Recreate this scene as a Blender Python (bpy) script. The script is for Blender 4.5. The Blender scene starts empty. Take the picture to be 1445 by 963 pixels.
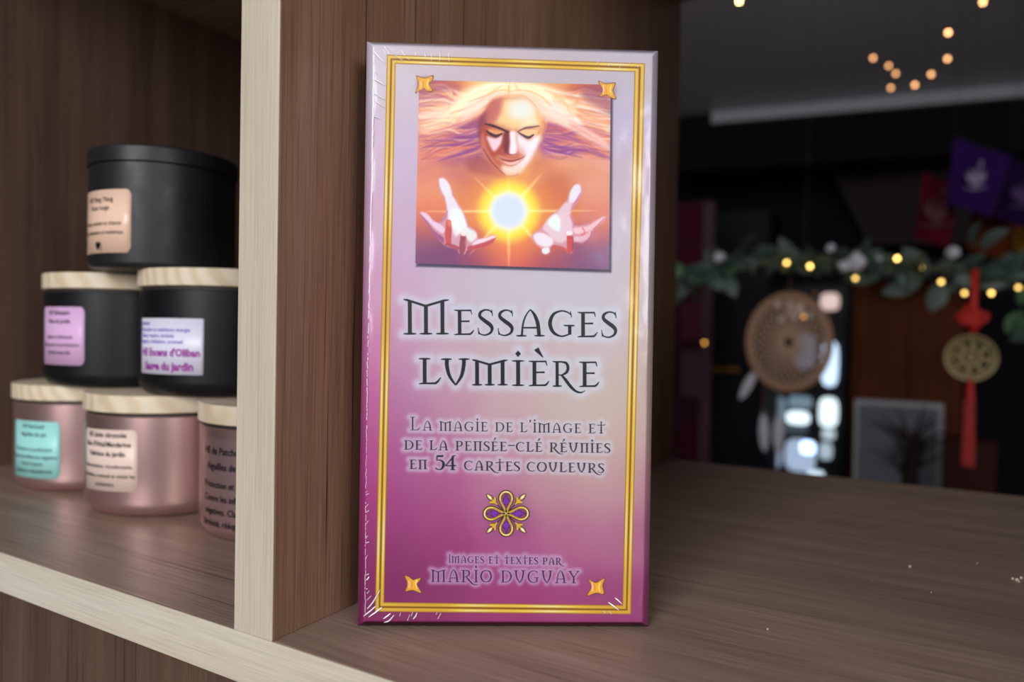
import bpy, math, random
import numpy as np
random.seed(5)
SC = bpy.context.scene; COL = SC.collection
# ================================================================ camera
IMG_W, IMG_H = 1445, 963
FPX = 1027.1
CAM = np.array([0.18680683, -0.16672602, 0.10351494])
RR = np.array([0.86372773, 0.50366701, 0.01714484]); UU = np.array([-0.02123328, 0.00238024, 0.99977172]); FF = np.array([-0.50351122, 0.8638946, -0.01275039])
from mathutils import Matrix, Vector
cd = bpy.data.cameras.new('camera'); cam = bpy.data.objects.new('camera', cd); COL.objects.link(cam)
cd.sensor_width = 36; cd.sensor_fit = 'HORIZONTAL'; cd.lens = FPX/IMG_W*36; cd.clip_start = .005; cd.clip_end = 60
Mx = Matrix.Identity(4)
for i in range(3):
    Mx[i][0] = RR[i]; Mx[i][1] = UU[i]; Mx[i][2] = -FF[i]; Mx[i][3] = CAM[i]
cam.matrix_world = Mx
cd.dof.use_dof = True; cd.dof.focus_distance = .267; cd.dof.aperture_fstop = 6.7
SC.camera = cam
# ================================================================ world, lights, exposure
wd = bpy.data.worlds.new('world'); SC.world = wd; wd.use_nodes = True
wd.node_tree.nodes['Background'].inputs[0].default_value = (.62, .72, 1, 1)
wd.node_tree.nodes['Background'].inputs[1].default_value = .10
SC.view_settings.view_transform = 'Standard'; SC.view_settings.look = 'None'
SC.view_settings.gamma = 1; SC.view_settings.use_curve_mapping = False
SC.view_settings.exposure = -0.2
def window_light(name, az, dist, w, h, z, power, col):
    a = math.radians(az); L = bpy.data.lights.new(name, 'AREA'); L.shape = 'RECTANGLE'; L.size = w; L.size_y = h
    L.energy = power; L.color = col
    o = bpy.data.objects.new(name, L); COL.objects.link(o)
    o.location = (.05+dist*math.cos(a), dist*math.sin(a), z)
    d = Vector((0.0, .1, .1))-o.location
    o.rotation_euler = d.to_track_quat('-Z', 'Y').to_euler()
    return o
window_light('window_daylight', -32, 2.2, .8, .72, .50, 25, (1, .985, .96))
window_light('window_daylight', -84, 2.3, 1.0, 1.3, .80, 56, (.98, .98, 1))
# ================================================================ helpers
def lin(c):
    c = np.asarray(c, float)/255.
    return np.where(c <= .04045, c/12.92, ((c+.055)/1.055)**2.4)
def rgba(c): return tuple(float(v) for v in lin(c))+(1,)
def px_ray(x, y): return FF+RR*(x-IMG_W/2)/FPX-UU*(y-IMG_H/2)/FPX
def at(x, y, Y):
    d = px_ray(x, y); return CAM+d*(Y-CAM[1])/d[1]
def link(name, me, mat=None, parent=None, loc=None):
    o = bpy.data.objects.new(name, me); COL.objects.link(o)
    if mat: me.materials.append(mat)
    if parent: o.parent = parent
    if loc is not None: o.location = loc
    return o
def mesh(name, v, f, mat=None, parent=None, smooth=False, loc=None):
    me = bpy.data.meshes.new(name); me.from_pydata([tuple(map(float, p)) for p in v], [], f); me.update()
    if smooth:
        for p in me.polygons: p.use_smooth = True
    return link(name, me, mat, parent, loc)
def empty(name, loc=(0, 0, 0), rz=0):
    o = bpy.data.objects.new(name, None); COL.objects.link(o); o.location = loc; o.rotation_euler = (0, 0, rz); o.empty_display_size = .02
    return o
def tag(o, label=None, cat=None, group=None, kind=None):
    if label: o['label'] = label
    if cat: o['category'] = cat
    if group: o['group'] = group
    if kind: o['kind'] = kind
    return o
def box_vf(x0, x1, y0, y1, z0, z1):
    v = [(x, y, z) for x in (x0, x1) for y in (y0, y1) for z in (z0, z1)]
    return v, [(0, 1, 3, 2), (4, 6, 7, 5), (0, 4, 5, 1), (2, 3, 7, 6), (0, 2, 6, 4), (1, 5, 7, 3)]
def boxo(name, b, mat, parent=None, bev=0, seg=2):
    v, f = box_vf(*b); o = mesh(name, v, f, mat, parent)
    if bev:
        m = o.modifiers.new('bevel', 'BEVEL'); m.width = bev; m.segments = seg; m.limit_method = 'NONE'
    return o
class MB:
    def __init__(s): s.v = []; s.f = []; s.c = []
    def add(s, v, f, col=None):
        n = len(s.v); s.v += [tuple(p) for p in v]; s.f += [tuple(i+n for i in q) for q in f]
        s.c += [col]*len(v)
    def box(s, *b): s.add(*box_vf(*b))
    def tube(s, pts, r, n=8, cap=True):
        P = [Vector(tuple(map(float, p))) for p in pts]; rs = r if hasattr(r, '__len__') else [r]*len(P)
        V = []; F = []; up = None
        for i, p in enumerate(P):
            d = (P[min(i+1, len(P)-1)]-P[max(i-1, 0)]).normalized()
            if up is None: up = d.orthogonal().normalized()
            up = (up-d*up.dot(d)).normalized(); w = d.cross(up)
            for k in range(n):
                a = 2*math.pi*k/n; V.append(p+(up*math.cos(a)+w*math.sin(a))*rs[i])
        for i in range(len(P)-1):
            for k in range(n): F.append((i*n+k, i*n+(k+1) % n, (i+1)*n+(k+1) % n, (i+1)*n+k))
        if cap: F += [tuple(range(n))[::-1], tuple((len(P)-1)*n+k for k in range(n))]
        s.add(V, F)
    def sphere(s, c, r, n=12, m=8, sc=(1, 1, 1)):
        V = [(c[0], c[1], c[2]+r*sc[2])]; F = []
        for i in range(1, m):
            t = math.pi*i/m
            for k in range(n):
                a = 2*math.pi*k/n; V.append((c[0]+r*sc[0]*math.sin(t)*math.cos(a), c[1]+r*sc[1]*math.sin(t)*math.sin(a), c[2]+r*sc[2]*math.cos(t)))
        V.append((c[0], c[1], c[2]-r*sc[2])); L = len(V)-1
        for k in range(n):
            F.append((0, 1+k, 1+(k+1) % n)); F.append((L, 1+(m-2)*n+(k+1) % n, 1+(m-2)*n+k))
            for i in range(m-2): F.append((1+i*n+k, 1+(i+1)*n+k, 1+(i+1)*n+(k+1) % n, 1+i*n+(k+1) % n))
        s.add(V, F)
    def lathe(s, prof, n=64, c=(0, 0)):
        V = []; F = []
        for r, z in prof:
            for k in range(n):
                a = 2*math.pi*k/n; V.append((c[0]+r*math.cos(a), c[1]+r*math.sin(a), z))
        for i in range(len(prof)-1):
            for k in range(n): F.append((i*n+k, i*n+(k+1) % n, (i+1)*n+(k+1) % n, (i+1)*n+k))
        F += [tuple(range(n))[::-1], tuple((len(prof)-1)*n+k for k in range(n))]
        s.add(V, F)
    def build(s, name, mat, parent=None, smooth=True, loc=None, angle=True):
        o = mesh(name, s.v, s.f, mat, parent, smooth, loc)
        if smooth and angle: sharp(o.data)
        if any(c is not None for c in s.c): colour(o.data, np.array([c if c is not None else (255, 255, 255) for c in s.c])/255.)
        return o
def sharp(me, deg=40):
    # mark edges between steep faces sharp, keep the rest smooth
    nrm = [p.normal.copy() for p in me.polygons]; ef = {}
    for p in me.polygons:
        for k in p.edge_keys: ef.setdefault(k, []).append(p.index)
    c = math.cos(math.radians(deg))
    for e in me.edges:
        q = ef.get(e.key, [])
        if len(q) == 2 and nrm[q[0]].dot(nrm[q[1]]) < c: e.use_edge_sharp = True
def colour(me, C):
    C = lin(np.asarray(C)*255.)
    at_ = me.color_attributes.new('Col', 'FLOAT_COLOR', 'POINT')
    A = np.ones((len(me.vertices), 4), np.float32); A[:, :3] = C.reshape(-1, 3); at_.data.foreach_set('color', A.ravel())
def grid_mesh(name, V, C, mat, parent):
    # V: (n, m, 3) points, C: (n, m, 3) printed colour
    n, m = V.shape[:2]; me = bpy.data.meshes.new(name)
    me.vertices.add(n*m); me.vertices.foreach_set('co', V.astype(np.float32).ravel())
    i, j = np.meshgrid(np.arange(n-1), np.arange(m-1), indexing='ij'); a = i*m+j
    Q = np.stack([a, a+1, a+m+1, a+m], -1).reshape(-1, 4)
    me.loops.add(Q.size); me.loops.foreach_set('vertex_index', Q.ravel().astype(np.int32))
    me.polygons.add(len(Q)); me.polygons.foreach_set('loop_start', (np.arange(len(Q))*4).astype(np.int32))
    me.polygons.foreach_set('use_smooth', np.ones(len(Q), bool))
    me.update(calc_edges=True); me.validate()
    if C is not None: colour(me, C)
    return link(name, me, mat, parent)
# ================================================================ materials
def mat(name, col=(200, 200, 200), rough=.5, metal=0., spec=.5, emit=None, es=0., coat=0., coatr=.1, alpha=1., attr=False):
    m = bpy.data.materials.new(name); m.use_nodes = True; b = m.node_tree.nodes['Principled BSDF']
    b.inputs['Base Color'].default_value = rgba(col); b.inputs['Roughness'].default_value = rough; b.inputs['Metallic'].default_value = metal
    b.inputs['Specular IOR Level'].default_value = spec; b.inputs['Coat Weight'].default_value = coat; b.inputs['Coat Roughness'].default_value = coatr
    b.inputs['Alpha'].default_value = alpha
    if emit: b.inputs['Emission Color'].default_value = rgba(emit); b.inputs['Emission Strength'].default_value = es
    if attr:
        a = m.node_tree.nodes.new('ShaderNodeVertexColor'); a.layer_name = 'Col'; m.node_tree.links.new(a.outputs['Color'], b.inputs['Base Color'])
    return m
def nd(m, t, **k):
    n = m.node_tree.nodes.new(t)
    for a, v in k.items(): setattr(n, a, v)
    return n
def noise(m, scale, sc, detail=4, rough=.6, vec=None):
    tc = nd(m, 'ShaderNodeTexCoord'); mp_ = nd(m, 'ShaderNodeMapping'); mp_.inputs['Scale'].default_value = sc
    n = nd(m, 'ShaderNodeTexNoise'); n.inputs['Scale'].default_value = scale; n.inputs['Detail'].default_value = detail; n.inputs['Roughness'].default_value = rough
    L = m.node_tree.links; L.new(tc.outputs['Object'], mp_.inputs[0]); L.new(mp_.outputs[0], n.inputs['Vector'])
    return n.outputs['Fac']
def ramp(m, fac, stops):
    r = nd(m, 'ShaderNodeValToRGB'); m.node_tree.links.new(fac, r.inputs[0]); e = r.color_ramp.elements
    while len(e) < len(stops): e.new(.5)
    for q, (p, c) in zip(e, stops): q.position = p; q.color = rgba(c)
    return r.outputs[0]
def mix(m, mode, fac, a, b):
    n = nd(m, 'ShaderNodeMix', data_type='RGBA', blend_type=mode); L = m.node_tree.links
    for i, v in ((0, fac), (6, a), (7, b)):
        if hasattr(v, 'links') or hasattr(v, 'is_linked'): L.new(v, n.inputs[i])
        else: n.inputs[i].default_value = v
    return n.outputs[2]
def bump(m, fac, strength, dist=.0005):
    b = nd(m, 'ShaderNodeBump'); b.inputs['Strength'].default_value = strength; b.inputs['Distance'].default_value = dist
    m.node_tree.links.new(fac, b.inputs['Height']); m.node_tree.links.new(b.outputs[0], m.node_tree.nodes['Principled BSDF'].inputs['Normal'])
def wood(name, axis, c0, c1, c2, rough=.42, fine=1., pore=.5, run=.012, con=.62, sp=.36):
    m = mat(name, c1, rough, spec=sp); k = {'x': (run, 1, 1), 'y': (1, run, 1), 'z': (1, 1, run)}[axis]; k2 = {'x': (.035, 1, 1), 'y': (1, .035, 1), 'z': (1, 1, .035)}[axis]
    a = noise(m, 1500*fine, k, 3, .6); b = noise(m, 70, k2, 4, .55); c = noise(m, 600*fine, k, 2, .5)
    col = ramp(m, b, [(.32, c0), (.5, c1), (.68, c2)])
    g = ramp(m, a, [(.30, (172, 164, 160)), (.55, (238, 236, 235)), (.75, (255, 255, 255))])
    col = mix(m, 'MULTIPLY', con, col, g)
    p = ramp(m, c, [(.27, (88, 66, 58)), (.38, (255, 255, 255))])
    col = mix(m, 'MULTIPLY', pore, col, p)
    m.node_tree.links.new(col, m.node_tree.nodes['Principled BSDF'].inputs['Base Color']); bump(m, a, .25, .0001)
    return m
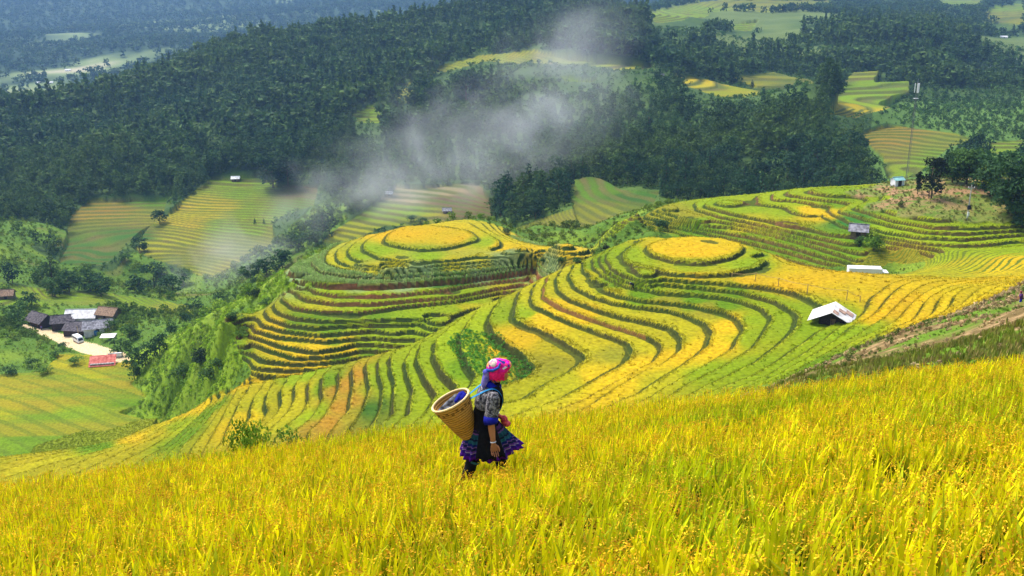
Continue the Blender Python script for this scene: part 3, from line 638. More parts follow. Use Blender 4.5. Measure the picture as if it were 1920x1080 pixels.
# --- the wooded ridge: the nearest trees one by one, the rest as a mass
x, y = jgrid(325, 1250, .66, lambda Y: 5.6+max(0, Y-550)*.0062)
z = gz(x, y); lb, fm, gi_, sj_ = lab_at(x, y)
hgt = (8+10*rng.random(len(x))**1.6)*(.65+.7*vnoise(x, y, 60))
inF = np.zeros(len(x), bool); ut0, vt0 = topix(x/y, z/y); ut1, vt1 = topix(x/y, (z+hgt)/y)
for poly, y0, y1 in FIELDS:
    for q in (0, .35, .7, 1.0): inF |= inpoly(poly, ut0+(ut1-ut0)*q, vt0+(vt1-vt0)*q) & (y < y1+50)
clear = fbm(x+77, y, 45, 2)
u_, v_ = topix(x/y, z/y)
glade = inpoly([(372,225),(400,232),(410,262),(440,300),(400,318),(375,300)], u_, v_)
ok = (lb == LI['G']) & ~fm & ~inF & ~((y > 820) & (x > .12*y) & (fbm(x+50, y, 130, 3) > -.02)) & visible_from(x, y, z, hgt) & (z/y < .05) & ~glade & (clear > -.27)
x, y, z, hgt, u_, v_ = [q[ok] for q in (x, y, z, hgt, u_, v_)]
lowbush = ((u_ > 700) & (u_ < 1000) & (v_ > 250) & (v_ < 350)) | ((u_ > 960) & (u_ < 1260) & (v_ > 130) & (v_ < 260)) | (rng.random(len(x)) < .06)
slope_r = (u_ > 1640) & (v_ > 120) & (v_ < 285) & (y < 700); hgt = np.where(lowbush, hgt*.5, hgt); hgt = np.where(slope_r, hgt*.28, hgt)
order = np.argsort(y); near = order[:0]
cand = order[(hgt[order] > 8) & (np.abs(x[order]/y[order]) < .53)][:280]
rest = np.setdiff1d(np.arange(len(x)), cand)
tone = np.clip(vnoise(x, y, 90)*1.3-.1, 0, 1)[:, None]
FC = colmix(len(x), (.026,.075,.030), (.045,.110,.036), (.105,.185,.038))*(1-.6*tone) + .6*tone*np.array((.12,.20,.032))
FC = FC*.74
isp = (rng.random(len(x)) < .20+.45*vnoise(x, y, 110))
for nm, m, pr in (('forest', isp & (y < 700), pine), ('forest', ~isp & (y < 700), broad), ('forest', isp & (y >= 700), far_p), ('forest', ~isp & (y >= 700), far_b)): pass
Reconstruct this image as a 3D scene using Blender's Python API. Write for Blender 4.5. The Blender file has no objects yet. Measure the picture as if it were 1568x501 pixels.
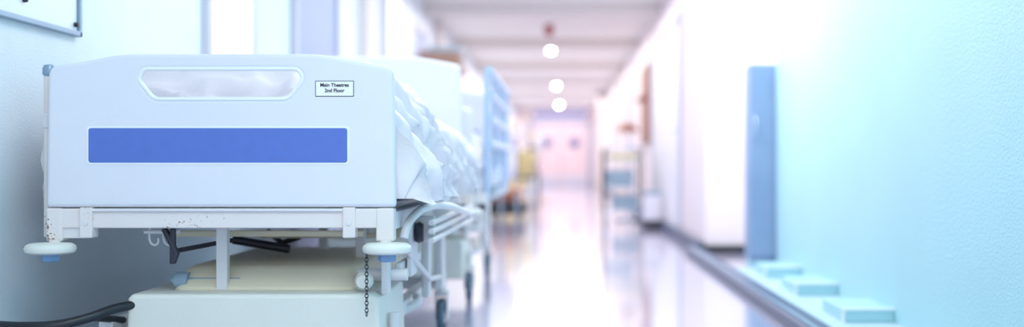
import bpy, bmesh, math, random
from mathutils import Vector, Matrix, noise
random.seed(4)
S=bpy.context.scene
S.view_settings.view_transform='Standard'
S.view_settings.look='None'
S.view_settings.exposure=0.36
S.view_settings.gamma=1.06
COL=S.collection

# ---------------- materials ----------------
def lin(c):
    return tuple(((v/255)/12.92 if v/255<=0.04045 else (((v/255)+0.055)/1.055)**2.4) for v in c)+(1,)
def mat(name,rgb,rough=.5,metal=0,bump=0,bscale=200,var=0,vscale=6,rgb2=None,chips=0,spec=.5,coat=0,emit=None,estr=0,sss=0):
    m=bpy.data.materials.new(name); m.use_nodes=True
    nt=m.node_tree; n=nt.nodes; l=nt.links; b=n['Principled BSDF']
    c=lin(rgb)
    b.inputs['Base Color'].default_value=c
    b.inputs['Roughness'].default_value=rough
    b.inputs['Metallic'].default_value=metal
    b.inputs['Specular IOR Level'].default_value=spec
    b.inputs['Coat Weight'].default_value=coat
    b.inputs['Coat Roughness'].default_value=.07
    tc=n.new('ShaderNodeTexCoord')
    last=None
    if var or rgb2:
        t=n.new('ShaderNodeTexNoise'); t.inputs['Scale'].default_value=vscale; t.inputs['Detail'].default_value=4
        l.new(tc.outputs['Object'],t.inputs['Vector'])
        r=n.new('ShaderNodeValToRGB'); r.color_ramp.elements[0].position=.3; r.color_ramp.elements[1].position=.7
        c2=lin(rgb2) if rgb2 else tuple(max(0,v*(1-var)) for v in c[:3])+(1,)
        r.color_ramp.elements[0].color=c; r.color_ramp.elements[1].color=c2
        l.new(t.outputs['Fac'],r.inputs['Fac']); last=r.outputs['Color']
        l.new(last,b.inputs['Base Color'])
    if chips:
        t=n.new('ShaderNodeTexNoise'); t.inputs['Scale'].default_value=150; t.inputs['Detail'].default_value=3
        t2=n.new('ShaderNodeTexNoise'); t2.inputs['Scale'].default_value=9; t2.inputs['Detail'].default_value=1
        l.new(tc.outputs['Object'],t.inputs['Vector']); l.new(tc.outputs['Object'],t2.inputs['Vector'])
        a=n.new('ShaderNodeMath'); a.operation='MULTIPLY'
        l.new(t.outputs['Fac'],a.inputs[0]); l.new(t2.outputs['Fac'],a.inputs[1])
        r=n.new('ShaderNodeValToRGB'); r.color_ramp.elements[0].position=chips; r.color_ramp.elements[1].position=chips+.015
        r.color_ramp.elements[0].color=(0,0,0,1); r.color_ramp.elements[1].color=(1,1,1,1)
        l.new(a.outputs[0],r.inputs['Fac'])
        mx=n.new('ShaderNodeMix'); mx.data_type='RGBA'
        l.new(r.outputs['Color'],mx.inputs['Factor'])
        if last: l.new(last,mx.inputs[6])
        else: mx.inputs[6].default_value=c
        mx.inputs[7].default_value=lin((150,115,105))
        l.new(mx.outputs[2],b.inputs['Base Color'])
    if bump:
        t=n.new('ShaderNodeTexNoise'); t.inputs['Scale'].default_value=bscale; t.inputs['Detail'].default_value=3
        l.new(tc.outputs['Object'],t.inputs['Vector'])
        bp=n.new('ShaderNodeBump'); bp.inputs['Strength'].default_value=bump; bp.inputs['Distance'].default_value=.01
        l.new(t.outputs['Fac'],bp.inputs['Height']); l.new(bp.outputs['Normal'],b.inputs['Normal'])
    if emit:
        b.inputs['Emission Color'].default_value=lin(emit); b.inputs['Emission Strength'].default_value=estr
    return m
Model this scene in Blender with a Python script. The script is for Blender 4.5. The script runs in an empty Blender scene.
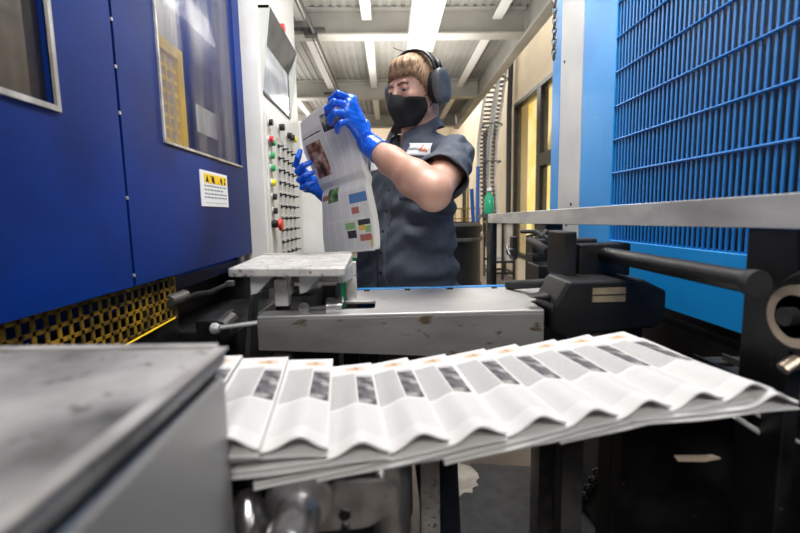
########
THE REQUEST: Word for word, repeat the lines above from the one with "Reconstruct this image" through the one with "COL=S.collection", and nothing beyond them. Omit the pictures.

RESPONSE TO THIS TASK:
Reconstruct this image as a 3D scene using Blender's Python API. Write for Blender 4.5. The Blender file has no objects yet. Measure the picture as if it were 1568x501 pixels.
import bpy, bmesh, math, random
from mathutils import Vector, Matrix, noise
random.seed(4)
S=bpy.context.scene
S.view_settings.view_transform='Standard'
S.view_settings.look='None'
S.view_settings.exposure=0.36
S.view_settings.gamma=1.06
COL=S.collection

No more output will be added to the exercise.